After reading the article and also previous Internet notices of Billboards for the April 24 commemorations that would be posted in various towns near Boston, I drove to Watertown and to Needham. I did not see the billboards but I met four Armenians at Starbucks in Watertown and had a wonderful conversation with them. After parking my car in front of Starbucks coffee house and locking the car, one of the group of four men sitting at a table in front of the store said: “This is a safe town, you don’t need to lock the car.” I said "thank you" and mentioned that it was only because of a habit. They looked like most folks in Turkey and i remarked, “You must be all from Anatolia”. They responded by stating that one was from Syria, two was from Lebanon and only one from Anatolia. They invited me to their table. They were all Armenians, Kirkor, Armen among them.
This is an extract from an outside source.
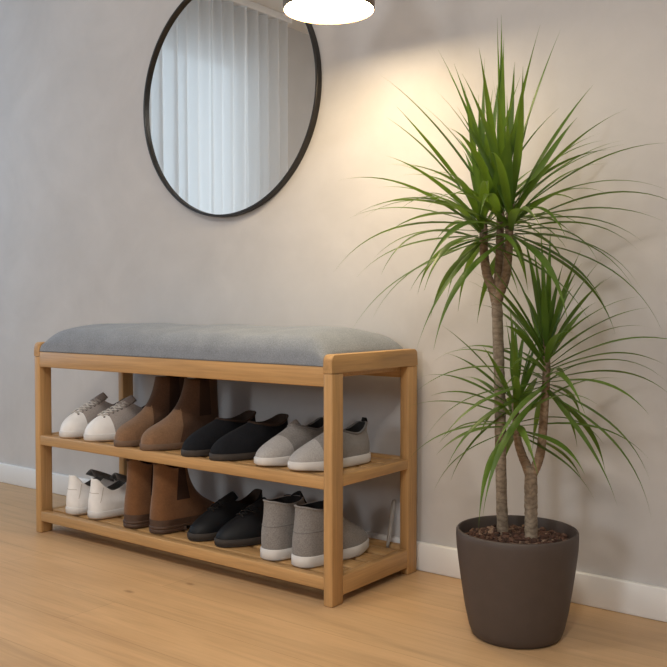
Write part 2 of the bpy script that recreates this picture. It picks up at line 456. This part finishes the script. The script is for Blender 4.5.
def seam(s, fn, r=.0007, n=40):
    b = bmesh.new(); pts = []
    for k in range(n + 1):
        d, v = fn(k / n); pts.append(s.P(d, v) + s.N(d, v) * .0004)
    tube(b, pts, r, 5); return b
def laces(s, vs, half, root, mat, r=.0018, cross=1):
    for sg in (1, -1):                      # the two ends of the lace cross on their way up
        b = bmesh.new(); pts = []
        for k, v in enumerate(vs):
            v2 = vs[k + 1] if k + 1 < len(vs) else v
            d0, d1 = (-half(v) * sg, half(v2) * sg) if k % 2 == 0 else (half(v) * sg, -half(v2) * sg)
            if k == len(vs) - 1 and sg < 0: break
            for q in range(9):
                t = q / 8; d = lerp(d0, d1, t); vv = min(.99, lerp(v, v2, t))
                pts.append(s.P(d, vv) + s.N(d, vv) * (.0020 + .0012 * sin(pi * t) * (1.6 if sg < 0 else .8)))
        keep = [pts[0]]
        for p in pts[1:]:
            if (p - keep[-1]).length > 1e-4: keep.append(p)
        tube(b, keep, r, 6)
        from_bm('lace', b, mat, root)
def eyelets(s, vs, half, root, mat):
    for v in vs:
        for sg in (-1, 1):
            b = bmesh.new(); p = s.P(sg * half(v), v); n = s.N(sg * half(v), v)
            tube(b, [p - n*.0005, p + n*.0014], .0026, 8)
            from_bm('eyelet', b, mat, root)
def gussets(gore, root):
    other = gore.copy()
    bmesh.ops.delete(gore, geom=[f for f in gore.faces if f.calc_center_median().x < 0], context='FACES')
    bmesh.ops.delete(other, geom=[f for f in other.faces if f.calc_center_median().x >= 0], context='FACES')
    for g in (gore, other): from_bm('elastic_gusset', g, MS['gore'], root)['label'] = 'dark brown elastic side gusset'
def tongue(s, root, mat, w=.036, up=.026, lean=.0, t=.005, down=.02, mat_name='tongue'):
    b = bmesh.new(); p = s.T(0); rows = []
    d = (s.T(0) - s.P(0, .8)).normalized()
    N = 8; M = 10
    for j in range(N + 1):
        q = j / N; row = []
        c = p + d * lerp(-down, up, q) + Vector((0, lean*q*q, .0)) - Vector((0, 0, .001))
        ww = w/2 * (1 - .28 * smooth((q - .65)/.35) if q > .65 else 1)
        for face in (0, 1):
            for i in range(M + 1):
                a = (i / M) * 2 - 1
                if face: a = -a
                nn = d.cross(Vector((1, 0, 0))).normalized()
                if nn.z < 0: nn = -nn
                row.append(b.verts.new(c + Vector((a*ww, 0, 0)) + nn * ((t if not face else 0) * (1 - .3*a*a) - .012 * a*a)))
        rows.append(row)
    n = len(rows[0])
    for r0, r1 in zip(rows, rows[1:]):
        for i in range(n): b.faces.new((r0[i], r0[(i+1) % n], r1[(i+1) % n], r1[i]))
    b.faces.new(rows[0][::-1]); b.faces.new(rows[-1])
    return from_bm(mat_name, b, mat, root)

def pulltab(s, root, mat, w=.010, h=.012, back=True):
    b = bmesh.new(); p = s.T(180) + Vector((0, .0012, 0)); pts = []
    for k in range(9):
        a = pi * k / 8; pts.append(p + Vector((0, .004*cos(a), -.004 + (h + .004) * sin(a))))
    va = []
    for q in pts: va.append([b.verts.new(q + Vector((dx, 0, 0))) for dx in (-w/2, w/2)])
    for a, c in zip(va, va[1:]): b.faces.new((a[0], a[1], c[1], c[0]))
    bmesh.ops.solidify(b, geom=list(b.faces), thickness=.0016)
    return from_bm('pull_tab', b, mat, root)

def shoe_white_toe(root, side):
    s = Shoe(.210, .076, .015, .002, .102, .052, .095, .068, .086, toe_h=.042, side=side, front_k=(.42, .36), rear_k=(0, .4))
    from_bm('sole', s.slab_bm(.003, .0175, .0022), MS['whiterub'], root)
    from_bm('outsole', s.slab_bm(0, .004, .0018), MS['tanrub'], root)
    u, cap = split(s.upper_bm(), [(Vector((0, -.046, .02)), Vector((0, -1, -.15)))], lambda c: -(c.y + .046) - .15*(c.z - .02) > 0)
    from_bm('upper', u, MS['greycanvas'], root); from_bm('toe_cap', cap, MS['whiteleather'], root)['label'] = 'white toe cap'
    from_bm('lining', s.lining_bm(), MS['greytongue'], root)
    half = lambda v: lerp(20, 34, (v - .5) / .5)
    vs = [.50, .58, .66, .74, .82, .90, .965]
    laces(s, vs, half, root, MS['whitelace']); eyelets(s, vs, half, root, MS['greytongue'])
    tongue(s, root, MS['greycanvas'], .034, .020, .004)
def shoe_chelsea(root, side):
    s = Shoe(.214, .078, .013, .018, .102, .066, .160, .156, .166, toe_h=.062, wall_h=.05, side=side, front_k=(.20, .88), rear_k=(.0, .55), heel_lean=.004)
    from_bm('sole', s.slab_bm(.0, .0145, .0024), MS['tansole'], root)
    u = s.upper_bm()
    pl = [(Vector((0, -.022, .05)), Vector((0, -1, .30)))]
    u, vamp = split(u, pl, lambda c: -(c.y + .022) + .30*(c.z - .05) > 0 and c.z < .09)
    gp = [(Vector((0, .030, .1)), Vector((0, 1, -.10))), (Vector((0, .064, .1)), Vector((0, 1, .08))), (Vector((0, 0, .072)), Vector((0, 0, 1)))]
    inside = lambda c: (c.y - .030 - .10*(c.z - .1) > 0) and (c.y - .064 + .08*(c.z - .1) < 0) and c.z > .072
    u, gore = split(u, gp, inside)
    from_bm('upper', u, MS['tanshaft'], root); from_bm('vamp', vamp, MS['tan'], root)['label'] = 'lighter tan suede vamp'
    gussets(gore, root)
    from_bm('lining', s.lining_bm(.9), MS['dkbrown'], root)
    pulltab(s, root, MS['tan'], .012, .012)
    b = seam(s, lambda t: (lerp(176, 184, .5), lerp(.02, .98, t))); from_bm('back_seam', b, MS['tan'], root)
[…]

When I told them I was from Istanbul, one of them said, “Don’t tell inside your are from Turkey, they may not serve you.” He was joking of course, and I did get my lathe and joined them.

As we started our conversation, it started raining, which prompted one of them to bring me a cap from his car, and we all went inside and had interesting conversation, all in Turkish, since, especially the ones from Lebanon, told me that they learned to speak Turkish from their grandmother and they spoke only Turkish in their homes and now in America also.
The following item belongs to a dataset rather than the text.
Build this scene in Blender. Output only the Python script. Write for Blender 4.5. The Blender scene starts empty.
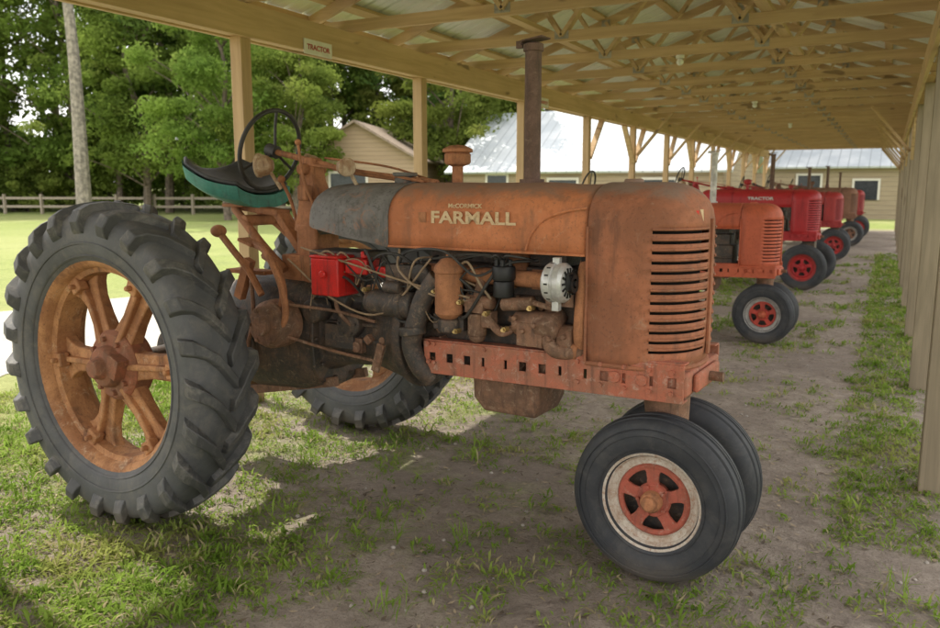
import bpy, math, random
import numpy as np
from mathutils import Vector, Matrix, Euler
R=math.radians
random.seed(7); rng=np.random.default_rng(7)
sc=bpy.context.scene
COL=sc.collection
sc.view_settings.view_transform='Standard'
sc.view_settings.look='None'
sc.view_settings.exposure=0

# ---------------------------------------------------------------- node helpers
def newmat(name):
    m=bpy.data.materials.new(name); m.use_nodes=True
    nt=m.node_tree; nt.nodes.clear()
    out=nt.nodes.new('ShaderNodeOutputMaterial')
    b=nt.nodes.new('ShaderNodeBsdfPrincipled')
    nt.links.new(b.outputs[0],out.inputs[0])
    return m,nt,b,out
def c4(c): return (c[0],c[1],c[2],1)
def noise(nt,vec,scale,detail=6,rough=.6,dist=0):
    n=nt.nodes.new('ShaderNodeTexNoise'); n.inputs['Scale'].default_value=scale
    n.inputs['Detail'].default_value=detail; n.inputs['Roughness'].default_value=rough
    n.inputs['Distortion'].default_value=dist
    if vec is not None: nt.links.new(vec,n.inputs['Vector'])
    return n.outputs['Fac']
def ramp(nt,fac,a,b):
    n=nt.nodes.new('ShaderNodeMapRange'); n.interpolation_type='SMOOTHSTEP'
    n.inputs['From Min'].default_value=a; n.inputs['From Max'].default_value=b
    nt.links.new(fac,n.inputs['Value']); return n.outputs[0]
def mix(nt,fac,a,b):
    n=nt.nodes.new('ShaderNodeMix'); n.data_type='RGBA'
    for s,v in ((n.inputs[0],fac),(n.inputs[6],a),(n.inputs[7],b)):
        if isinstance(v,tuple): s.default_value=c4(v)
        elif isinstance(v,(int,float)): s.default_value=v
        else: nt.links.new(v,s)
    return n.outputs[2]
def mth(nt,op,a,b=None):
    n=nt.nodes.new('ShaderNodeMath'); n.operation=op
    for s,v in ((n.inputs[0],a),(n.inputs[1],b)):
        if v is None: continue
        if isinstance(v,(int,float)): s.default_value=v
        else: nt.links.new(v,s)
    return n.outputs[0]
def coords(nt,scale=(1,1,1),off=(0,0,0)):
    t=nt.nodes.new('ShaderNodeTexCoord'); mp=nt.nodes.new('ShaderNodeMapping')
    mp.inputs['Scale'].default_value=scale; mp.inputs['Location'].default_value=off
    nt.links.new(t.outputs['Object'],mp.inputs[0]); return mp.outputs[0]
def bump(nt,b,h,strength,dist=.01):
    n=nt.nodes.new('ShaderNodeBump'); n.inputs['Strength'].default_value=strength
    n.inputs['Distance'].default_value=dist
    nt.links.new(h,n.inputs['Height']); nt.links.new(n.outputs[0],b.inputs['Normal'])

def rusty(name,paint,rust,dark,light=None,cover=.5,scale=5,rough=.7,seed=0,metal=0.0,bmp=.35,lightamt=.62,topdark=None,streak=.65,ltmul=.7):
    m,nt,b,o=newmat(name)
    v=coords(nt,off=(seed*3.1,seed*1.7,seed*.9))
    vs=coords(nt,scale=(1.6,1.6,.22),off=(seed*2,0,seed))
    n1=noise(nt,v,scale,10,.7,.5); n2=noise(nt,v,scale*6,8,.7); n3=noise(nt,vs,scale*2.4,7,.65)
    n4=noise(nt,v,scale*22,4,.7)
    c=mix(nt,ramp(nt,n1,cover-.12,cover+.12),paint,rust)
    c=mix(nt,mth(nt,'MULTIPLY',ramp(nt,n3,.5,.70),streak),c,dark)
    c=mix(nt,mth(nt,'MULTIPLY',ramp(nt,n2,.53,.62),.6),c,rust)
    c=mix(nt,mth(nt,'MULTIPLY',ramp(nt,n4,.56,.66),.5),c,dark)
    if light: c=mix(nt,mth(nt,'MULTIPLY',ramp(nt,noise(nt,v,scale*3.3,9,.78,.8),lightamt-.08,lightamt+.07),ltmul),c,light)
    if topdark:
        sx=nt.nodes.new('ShaderNodeSeparateXYZ'); nt.links.new(coords(nt),sx.inputs[0])
        hz=mth(nt,'ADD',sx.outputs[2],mth(nt,'MULTIPLY',mth(nt,'SUBTRACT',noise(nt,v,7,9,.7,.5),.5),.22))
        c=mix(nt,mth(nt,'MULTIPLY',ramp(nt,hz,1.53,1.60),.8),c,topdark)
    nt.links.new(c,b.inputs['Base Color'])
    r=nt.nodes.new('ShaderNodeMapRange'); r.inputs['To Min'].default_value=rough-.15; r.inputs['To Max'].default_value=min(1,rough+.2)
    nt.links.new(n2,r.inputs['Value']); nt.links.new(r.outputs[0],b.inputs['Roughness'])
    b.inputs['Metallic'].default_value=metal
    bump(nt,b,mth(nt,'ADD',n2,mth(nt,'MULTIPLY',n4,.5)),bmp,.006)
    return m
def plain(name,col,rough=.6,metal=0,var=.25,scale=12,bmp=.15,seed=0):
    m,nt,b,o=newmat(name)
    v=coords(nt,off=(seed,seed*.3,0)); n=noise(nt,v,scale,8,.65)
    d=tuple(max(0,x*(1-var)) for x in col); l=tuple(min(1,x*(1+var)) for x in col)
    nt.links.new(mix(nt,ramp(nt,n,.35,.65),d,l),b.inputs['Base Color'])
    b.inputs['Roughness'].default_value=rough; b.inputs['Metallic'].default_value=metal
    bump(nt,b,n,bmp,.004); return m
def rubber(name,dust=.5,col=(.035,.036,.04),dcol=(.17,.155,.135),low_amt=.65):
    m,nt,b,o=newmat(name); v=coords(nt)
    n1=noise(nt,v,3,8,.7); n2=noise(nt,v,40,5,.7); 
    c=mix(nt,ramp(nt,n1,.3,.75),col,tuple(x*1.8 for x in col))
    c=mix(nt,mth(nt,'MULTIPLY',ramp(nt,noise(nt,v,9,9,.75,.5),.45,.7),dust),c,dcol)
    sx=nt.nodes.new('ShaderNodeSeparateXYZ'); nt.links.new(v,sx.inputs[0])
    low=ramp(nt,mth(nt,'MULTIPLY',mth(nt,'ADD',sx.outputs[2],mth(nt,'MULTIPLY',noise(nt,v,12,6,.7),.16)),-1),-.24,-.06)
    c=mix(nt,mth(nt,'MULTIPLY',low,low_amt),c,(.22,.18,.14))
    nt.links.new(c,b.inputs['Base Color']); b.inputs['Roughness'].default_value=.62
    bump(nt,b,n2,.25,.003); return m
def wood(name,a,bc,axis='Z',seed=0,rough=.8):
    m,nt,b,o=newmat(name)
    s={'Z':(12,12,.7),'Y':(12,.7,12),'X':(.7,12,12)}[axis]
    v=coords(nt,scale=s,off=(seed,seed,0)); n=noise(nt,v,1.6,8,.65,.6)
    v2=coords(nt); n2=noise(nt,v2,1.1,4,.6)
    c=mix(nt,ramp(nt,n,.3,.7),a,bc)
    c=mix(nt,mth(nt,'MULTIPLY',ramp(nt,n2,.35,.75),.45),c,tuple(x*.6 for x in a))
    k=noise(nt,coords(nt,scale=tuple(max(1,q*.25) for q in s)),2.2,2,.5)
    c=mix(nt,mth(nt,'MULTIPLY',ramp(nt,k,.66,.72),.6),c,(.09,.05,.025))
    nt.links.new(c,b.inputs['Base Color']); b.inputs['Roughness'].default_value=rough
    bump(nt,b,n,.3,.004); return m

# ---------------------------------------------------------------- mesh builder
import bmesh
class MB:
    def __init__(s): s.v=[]; s.f=[]
    def add(s,vs,fs):
        o=len(s.v); s.v+= [tuple(x) for x in vs]; s.f+=[tuple(i+o for i in f) for f in fs]
    def box(s,c,d,rot=None):
        Mx=Euler(rot).to_matrix() if rot else Matrix.Identity(3)
        vs=[]
        for z in(-.5,.5):
            for x,y in((-.5,-.5),(.5,-.5),(.5,.5),(-.5,.5)):
                vs.append(Vector(c)+Mx@Vector((x*d[0],y*d[1],z*d[2])))
        s.add(vs,[(3,2,1,0),(4,5,6,7),(0,1,5,4),(1,2,6,5),(2,3,7,6),(3,0,4,7)])
        return s
    def bx(s,x0,x1,y0,y1,z0,z1): return s.box(((x0+x1)/2,(y0+y1)/2,(z0+z1)/2),(x1-x0,y1-y0,z1-z0))
    def beam(s,p0,p1,w,h,up=(0,0,1)):
        p0=Vector(p0);p1=Vector(p1);A=(p1-p0).normalized();S=A.cross(Vector(up)).normalized();U=S.cross(A)
        vs=[]
        for p in(p0,p1):
            for a,b in((-.5,-.5),(.5,-.5),(.5,.5),(-.5,.5)): vs.append(p+S*a*w+U*b*h)
        s.add(vs,[(0,1,2,3),(7,6,5,4),(0,4,5,1),(1,5,6,2),(2,6,7,3),(3,7,4,0)]); return s
    def lathe(s,prof,o,axis,n=32,caps=False):
        A=Vector(axis).normalized(); T=Vector((0,0,1)) if abs(A.z)<.9 else Vector((1,0,0))
        U=A.cross(T).normalized(); W=A.cross(U); o=Vector(o); vs=[];fs=[]
        for r,h in prof:
            for i in range(n):
                a=2*math.pi*i/n; vs.append(o+A*h+(U*math.cos(a)+W*math.sin(a))*r)
        for k in range(len(prof)-1):
            for i in range(n):
                j=(i+1)%n; fs.append((k*n+i,k*n+j,(k+1)*n+j,(k+1)*n+i))
        if caps:
            fs.append(tuple(range(n))[::-1]); fs.append(tuple((len(prof)-1)*n+i for i in range(n)))
        s.add(vs,fs); return s
    def cyl(s,p0,p1,r0,r1=None,n=20):
        p0=Vector(p0);p1=Vector(p1); L=(p1-p0).length; r1=r0 if r1 is None else r1
        return s.lathe([(r0,0),(r1,L)],p0,(p1-p0),n,True)
    def rcyl(s,p0,p1,r,bev=.01,n=24):
        p0=Vector(p0);p1=Vector(p1); L=(p1-p0).length
        return s.lathe([(r-bev,0),(r-bev*.3,bev*.3),(r,bev),(r,L-bev),(r-bev*.3,L-bev*.3),(r-bev,L)],p0,(p1-p0),n,True)
    def tube(s,pts,r,n=8,sub=6,r1=None):
        P=[Vector(p) for p in pts]; Q=[]
        if len(P)>2 and sub>1:
            E=[P[0]*2-P[1]]+P+[P[-1]*2-P[-2]]
            for i in range(1,len(E)-2):
                for k in range(sub):
                    t=k/sub; a,b,c,d=E[i-1],E[i],E[i+1],E[i+2]
                    Q.append(.5*((2*b)+(c-a)*t+(2*a-5*b+4*c-d)*t*t+(3*b-a-3*c+d)*t**3))
            Q.append(P[-1])
        else: Q=P
        T=(Q[1]-Q[0]).normalized(); U=T.orthogonal().normalized(); vs=[];fs=[]
        for i,q in enumerate(Q):
            t=(Q[min(i+1,len(Q)-1)]-Q[max(i-1,0)]).normalized()
            U=(U-t*U.dot(t)).normalized(); W=t.cross(U)
            rr=r if r1 is None else r+(r1-r)*i/(len(Q)-1)
            for k in range(n):
                a=2*math.pi*k/n; vs.append(q+(U*math.cos(a)+W*math.sin(a))*rr)
        for i in range(len(Q)-1):
            for k in range(n):
                j=(k+1)%n; fs.append((i*n+k,i*n+j,(i+1)*n+j,(i+1)*n+k))
        fs.append(tuple(range(n))[::-1]); fs.append(tuple((len(Q)-1)*n+k for k in range(n)))
        s.add(vs,fs); return s
    def loft(s,secs,cap=True,closed=True):
        n=len(secs[0]); vs=[p for q in secs for p in q]; fs=[]
        for i in range(len(secs)-1):
            for k in range(n if closed else n-1):
                j=(k+1)%n; fs.append((i*n+k,i*n+j,(i+1)*n+j,(i+1)*n+k))
        if cap: fs.append(tuple(range(n))[::-1]); fs.append(tuple((len(secs)-1)*n+k for k in range(n)))
        s.add(vs,fs); return s
    def sphere(s,c,r,n=16,sz=1):
        prof=[(max(1e-4,r*math.sin(math.pi*i/n)),-r*sz*math.cos(math.pi*i/n)) for i in range(n+1)]
        return s.lathe(prof,c,(0,0,1),n*2,False)
    def obj(s,name,mat,parent=None,bevel=0,smooth=35,solid=0,segs=2):
        me=bpy.data.meshes.new(name); me.from_pydata(s.v,[],s.f); me.update()
        mats=mat if isinstance(mat,list) else [mat]
        for m in mats: me.materials.append(m)
        ob=bpy.data.objects.new(name,me); COL.objects.link(ob)
        bm=bmesh.new(); bm.from_mesh(me); bmesh.ops.recalc_face_normals(bm,faces=bm.faces); bm.to_mesh(me); bm.free()
        if smooth:
            for p in me.polygons: p.use_smooth=True
            me.set_sharp_from_angle(angle=R(smooth))
        if solid:
            md=ob.modifiers.new('s','SOLIDIFY'); md.thickness=solid; md.offset=-1
        if bevel:
            md=ob.modifiers.new('b','BEVEL'); md.width=bevel; md.segments=segs; md.limit_method='ANGLE'; md.angle_limit=R(40)
        if parent: ob.parent=parent
        return ob
def empty(name,loc=(0,0,0),scale=1,rotz=0):
    e=bpy.data.objects.new(name,None); COL.objects.link(e); e.location=loc; e.scale=(scale,)*3; e.rotation_euler=(0,0,rotz)
    e.empty_display_size=.2; return e
def text(name,body,size,loc,rot,mat,parent,ext=.002,width=None,bold=.018):
    cu=bpy.data.curves.new(name,'FONT'); cu.body=body; cu.size=size; cu.extrude=ext; cu.align_x='LEFT'; cu.offset=size*bold
    ob=bpy.data.objects.new(name,cu); COL.objects.link(ob)
    bpy.context.view_layer.update()
    w=ob.dimensions.x
    ob.data.materials.append(mat)
    ob.location=loc; ob.rotation_euler=rot
    if width and w>0: ob.scale=(width/w,1,1)
    if parent: ob.parent=parent
    return ob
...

The conversation was about the war in Iraq, the declining values in the US (I had David Boren's new book "Letter to America" with me, and when I mentioned that I would be celebrating my birthday in Boston on April 14, Armen, the jewelery artist, shot back, “You mean you were born in April 24.” I said "no," and as I was getting ready to ask about the Billboards, a man joined the group, greeting everyone the Anatolian way. He was Greek- American and had just come back from a 15 day trip to Greece. When I introduced myself as the traveler from Istanbul, his comment was, “No, you came from Constantinople”. From that moment on, he ignored my presence and I decided to leave, looking for the billboards which I did not see.